The other day I overheard a few people, working in the technology domain, talking about a new Wiki in their workplace. Good initiative, but I don't think its going to work in the corporate environments of today.
HBS has this nice interview between Professors Karim R. Lakhani and Andrew McAfee at the end of an article on how Wikipedia works. I have just taken a few snippets that are pretty much my arguments on why Wiki's wouldn't work in corporates.
- Value: "How valuable is the corporate encyclopedia" or collaboration or open discussions for the managers and top bosses? In corporates, decision making is usually top down.
- Incentive: "How much enthusiasm or incentive do we have to contribute to the corporate encyclopedia." By the way, how many senior people do you think are technology enthusiast or early adopters and willing to contribute to a Wiki?

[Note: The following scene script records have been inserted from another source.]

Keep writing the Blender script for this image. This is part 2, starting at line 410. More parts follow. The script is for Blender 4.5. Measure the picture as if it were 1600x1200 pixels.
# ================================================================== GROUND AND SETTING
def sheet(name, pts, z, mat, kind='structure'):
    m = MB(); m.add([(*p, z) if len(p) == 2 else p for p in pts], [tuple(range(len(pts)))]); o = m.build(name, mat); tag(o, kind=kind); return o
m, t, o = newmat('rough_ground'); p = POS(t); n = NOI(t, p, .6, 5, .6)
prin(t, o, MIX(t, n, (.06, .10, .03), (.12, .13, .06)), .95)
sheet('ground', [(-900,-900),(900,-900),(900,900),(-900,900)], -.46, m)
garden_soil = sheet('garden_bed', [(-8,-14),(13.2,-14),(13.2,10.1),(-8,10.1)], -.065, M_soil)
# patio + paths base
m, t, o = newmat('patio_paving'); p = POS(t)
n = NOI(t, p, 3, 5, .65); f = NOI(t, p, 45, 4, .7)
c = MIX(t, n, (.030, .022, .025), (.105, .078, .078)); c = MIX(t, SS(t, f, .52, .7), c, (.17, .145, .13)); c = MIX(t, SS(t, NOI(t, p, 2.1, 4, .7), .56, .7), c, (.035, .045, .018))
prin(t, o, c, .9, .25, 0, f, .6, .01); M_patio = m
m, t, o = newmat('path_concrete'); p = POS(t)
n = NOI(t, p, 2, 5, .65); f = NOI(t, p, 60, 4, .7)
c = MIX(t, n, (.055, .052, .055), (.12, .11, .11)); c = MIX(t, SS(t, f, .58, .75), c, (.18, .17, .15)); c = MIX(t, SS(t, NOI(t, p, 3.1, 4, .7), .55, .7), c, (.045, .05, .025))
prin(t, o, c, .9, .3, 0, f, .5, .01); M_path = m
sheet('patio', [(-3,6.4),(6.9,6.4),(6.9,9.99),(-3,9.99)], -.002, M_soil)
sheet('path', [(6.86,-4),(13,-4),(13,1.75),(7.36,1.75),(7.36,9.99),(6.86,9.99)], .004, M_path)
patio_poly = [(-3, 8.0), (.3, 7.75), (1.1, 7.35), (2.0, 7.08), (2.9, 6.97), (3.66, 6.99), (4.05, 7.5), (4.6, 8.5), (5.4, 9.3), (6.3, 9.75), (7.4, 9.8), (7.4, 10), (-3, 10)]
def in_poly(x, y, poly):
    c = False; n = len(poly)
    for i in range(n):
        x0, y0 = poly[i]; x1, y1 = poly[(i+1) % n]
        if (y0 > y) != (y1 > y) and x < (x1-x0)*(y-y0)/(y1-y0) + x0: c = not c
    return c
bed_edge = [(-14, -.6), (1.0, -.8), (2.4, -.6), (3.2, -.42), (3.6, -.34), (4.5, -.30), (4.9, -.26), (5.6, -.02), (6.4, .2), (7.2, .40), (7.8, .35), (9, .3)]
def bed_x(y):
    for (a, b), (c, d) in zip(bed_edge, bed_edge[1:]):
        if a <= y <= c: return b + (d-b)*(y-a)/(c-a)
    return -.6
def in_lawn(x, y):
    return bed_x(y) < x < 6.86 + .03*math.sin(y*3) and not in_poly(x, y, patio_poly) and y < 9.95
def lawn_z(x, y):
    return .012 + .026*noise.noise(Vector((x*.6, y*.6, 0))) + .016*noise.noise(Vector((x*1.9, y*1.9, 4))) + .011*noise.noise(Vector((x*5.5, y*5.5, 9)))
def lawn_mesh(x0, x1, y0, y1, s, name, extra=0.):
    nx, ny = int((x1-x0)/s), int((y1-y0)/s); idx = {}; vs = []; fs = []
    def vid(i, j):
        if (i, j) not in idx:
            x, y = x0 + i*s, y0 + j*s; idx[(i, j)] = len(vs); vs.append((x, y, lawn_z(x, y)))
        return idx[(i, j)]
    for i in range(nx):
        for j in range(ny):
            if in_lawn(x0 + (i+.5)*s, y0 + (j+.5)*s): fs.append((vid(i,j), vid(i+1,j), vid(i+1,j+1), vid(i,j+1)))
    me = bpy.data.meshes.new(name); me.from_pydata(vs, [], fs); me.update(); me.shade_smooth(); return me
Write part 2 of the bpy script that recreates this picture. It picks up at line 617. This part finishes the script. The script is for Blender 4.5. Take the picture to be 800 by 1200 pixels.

- Openness: In corporates, knowledge and information is power and is the one thing that counts in keeping you where you are. You open up information and people a little more smarter can critique you and worst still, upstage you. Its "a technology that enables self-selection, transparency, openness—how does a manager or management deal with that?"
- Peer Wisdom: In corporates superior and boss wisdom is what counts! In Wiki's "peer review is critical. A challenge for firms that are used to managing employees and allocating the resources in a very top-down kind of way."Can the boss take a subordinate editing and correcting his comments?
- Freedom: "Wikis rely on the foundation of free expression. But can employees feel free to express their opinions to everyone in the company as Wikipedians do in their world? The CEO might be reading it, after all."
- Boundaries: "There's lots of knowledge in the outside world". Will the corporate "enable the outside world (suppliers, consumers) to interact with them?"